Dzahabi menulis, “Dalam kitab Al-Jami’ (Sunan Tirmidzi) ini terdapat ilmu yang bermanfaat, faedah yang berlimpah, dan pokok-pokok permasalahan. Kitab ini juga merupakan salah satu ushul Islam. Kitab Abu Abdillah adalah kitab yang baik sekiranya tidak tercemari dengan hadis-hadis dhaif. Sebagiannya maudhu’ dan mayoritasnya berkenaan dengan keutamaan-keutamaan. Oleh karena itu, ulama tidak bersandar kepada tashih Tirmidzi (hadis yang dianggap shahih oleh Tirmidzi).”[9]
Landasan Tirmidzi Dalam Menulis Dan Menukil Hadis
Pertama harus diingat bahwa Tirmidzi tidak terlalu kuat dan ahli dalam bidang ilmu rijal.
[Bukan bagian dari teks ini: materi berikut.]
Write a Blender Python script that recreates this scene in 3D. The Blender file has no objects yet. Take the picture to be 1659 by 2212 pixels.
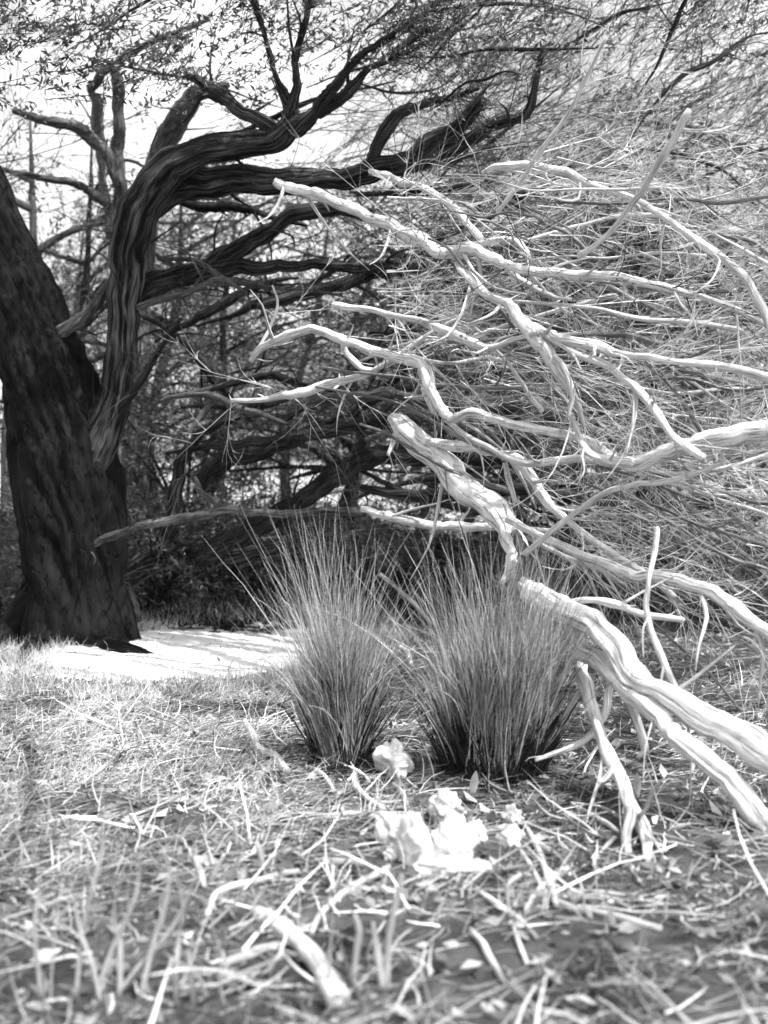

Dan seseorang yang tidak begitu kuat dalam ilmu rijal, maka pilihan-pilihan hadisnya pun juga perlu dipertanyakan. Dengan demikian, kitab Sunan Tirmidzi ini tidak dapat disebut sebagai kitab ketiga dari Shihah Sittah atau “Nabi yang sedang berbicara” atau “salah satu ushul Islam”.
Catatan Kaki:
[1] Adh-Dharir artinya buta. Beberapa alasan menyebutkan faktor kebutaan Tirmidzi: a) Sejak dilahirkan sudah dalam keadaan buta atau buta bawaan lahir, b) Karena bekerja keras menuntut dan menulis ilmu.
Dzahabi lebih meyakini alasan kedua.
[2] Ketika Imam Ridha a.s. tiba di Naisabur, 15 ribu orang ahli hadis berbondong-bondong datang kepada beliau untuk sekedar menulis sebuah hadis dari beliau a.s. Kelompok ahli hadis ini diketuai oleh Ishaq bin Rahawaih.
Ahlu Sunnah menyebut Ishaq bin Rahawaih dengan gelar “Amirul Mukminin dalam hadis”, namun ia bersimpuh di hadapan Imam Ridha a.s. untuk mendengarkan sebuah hadis. Ulama Ahlu Sunnah hampir tidak ada yang menuliskan kejadian ini dalam kitab manapun.
[3] Imam Jawad a.s. pada usia 9 tahun pernah berdebat dengan Yahya bin Aktsam dan beliau a.s. mampu meyakinkannya. Peristiwa ini juga dicatat dalam kitab-kitab Ahlu Sunnah seperti Nur Al-Abshar, Syablanji Syafi’i.
Yahya bin Aktsam sebenarnya adalah orang yang berada di balik tirai dan berpengaruh dalam pengambilan keputusan pemerintahan Bani Abbas. Penentuan para qadhi, hakim di berbagai wilayah dan… semuanya dengan seizinnya.
[4] Siyar A’lam An-Nubala’, 13/272:
“يا علي! لا يحل لاحد ان يجنب في المسجد غيري و غيرك”
[5] Tadzkirah Al-Huffadz, Dzahabi, 2/634.
[6] Ibid.
[7] Ibid.
[8] Jilid 2, halaman 635.
[9] Siyar A’lam An-Nubala’, 13/274 dan Tadzkirah, 2/634.